When unsure, classify up. Severity can be lowered later once scope is confirmed.

Roles and responsibilities

Good Native is a small team. One person owns the incident end to end.
  • Incident lead. The founder, or their delegate, takes the lead on any High or Critical incident. They own triage, decisions, the timeline, and all external notifications. Every incident has exactly one lead.
  • Responders. Anyone else pulled in to contain, investigate, or remediate. They report to the lead and don’t notify outside parties on their own.
  • Communications. The lead handles all contact with Shopify, merchants, and processors. One voice avoids mixed messages.
For Low and Medium incidents the same person usually fills every role.

Detection and evidence

We spot incidents from these sources:
  • Sentry. Error and exception monitoring across the Bloom Workers. Spikes or new error classes trigger review.
  • Cloudflare. Worker logs, Analytics Engine, and WAF / firewall events for the app’s infrastructure.
  • Shopify. Partner Dashboard activity, app install / uninstall events, and webhook delivery failures.
  • Reports. A merchant, a shopper, Shopify, or a security researcher reporting something directly.
Preserve evidence before you touch anything. The first action on a confirmed incident is to capture state, not to fix it:
  • Export the relevant Cloudflare logs and Sentry issues for the affected window.
  • Screenshot or export Shopify Partner activity and any merchant-reported detail.
  • Record timestamps in UTC, the accounts involved, and what was accessed or changed.
  • Don’t delete logs, rotate away evidence, or redeploy over the affected state until it’s captured.
Cloudflare raw analytics events are retained for 90 days only.

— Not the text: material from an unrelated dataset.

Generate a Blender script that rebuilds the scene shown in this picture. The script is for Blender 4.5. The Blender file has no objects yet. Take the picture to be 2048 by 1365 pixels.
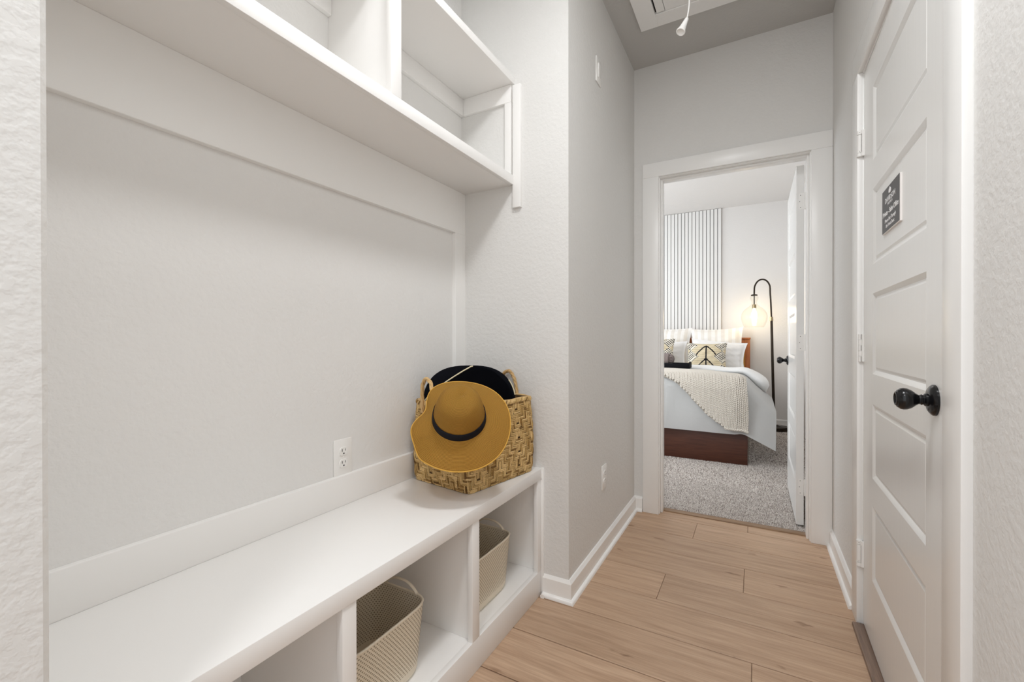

Pull anything relevant to an incident out of that window early - it won’t be there later.

Response steps

Work the incident in order. The lead records each step with a timestamp.
  1. Contain. Stop the bleeding. Rotate compromised credentials and API tokens, disable the affected Worker route or feature, or block the source at Cloudflare. Containment beats a clean fix.
  2. Investigate. Using the preserved evidence, establish what happened, what was accessed, which stores are affected, and the root cause. Confirm or revise the severity.
  3. Remediate. Fix the root cause - patch the code, close the misconfiguration, revoke the access. Verify the fix in production.
  4. Recover. Restore normal service, confirm monitoring is clean, and watch for recurrence. Re-issue any credentials that were rotated.

Breach notification

Notification is the lead’s call and starts as soon as a breach is confirmed - in parallel with containment, not after recovery.
  • Shopify. Report any incident involving Shopify or merchant data to Shopify without undue delay, as required by the Partner Program Agreement and API Licence. Use the Partner Dashboard or partners@shopify.com.
  • Affected merchants. Notify any merchant whose store or data is affected without undue delay. State what happened, what was affected, and what they need to do.
  • Supervisory authority (GDPR). If an incident is a personal-data breach likely to risk individuals’ rights, notify the relevant supervisory authority within 72 hours of becoming aware. Notify affected individuals if the risk is high.
  • Processors. Loop in Cloudflare or Klaviyo if the incident originates in or affects their platform.
Because Bloom holds no shopper PII, GDPR breach-notification duties rarely apply. The 72-hour clock only starts for a confirmed personal-data breach.

Post-incident review

Within one week of resolving any High or Critical incident, the lead runs a review. It’s blameless - the goal is a better system, not blame.
  • Timeline. What happened, when, and how we responded.
  • Root cause. Why it happened, not just what broke.
  • Actions. Concrete fixes with an owner and a date - monitoring gaps, missing alerts, process changes.
  • Policy. Update this page if the incident exposed a gap in it.

Review schedule

This policy is reviewed at least every 6 months, and after any High or Critical incident. The incident lead owns the review.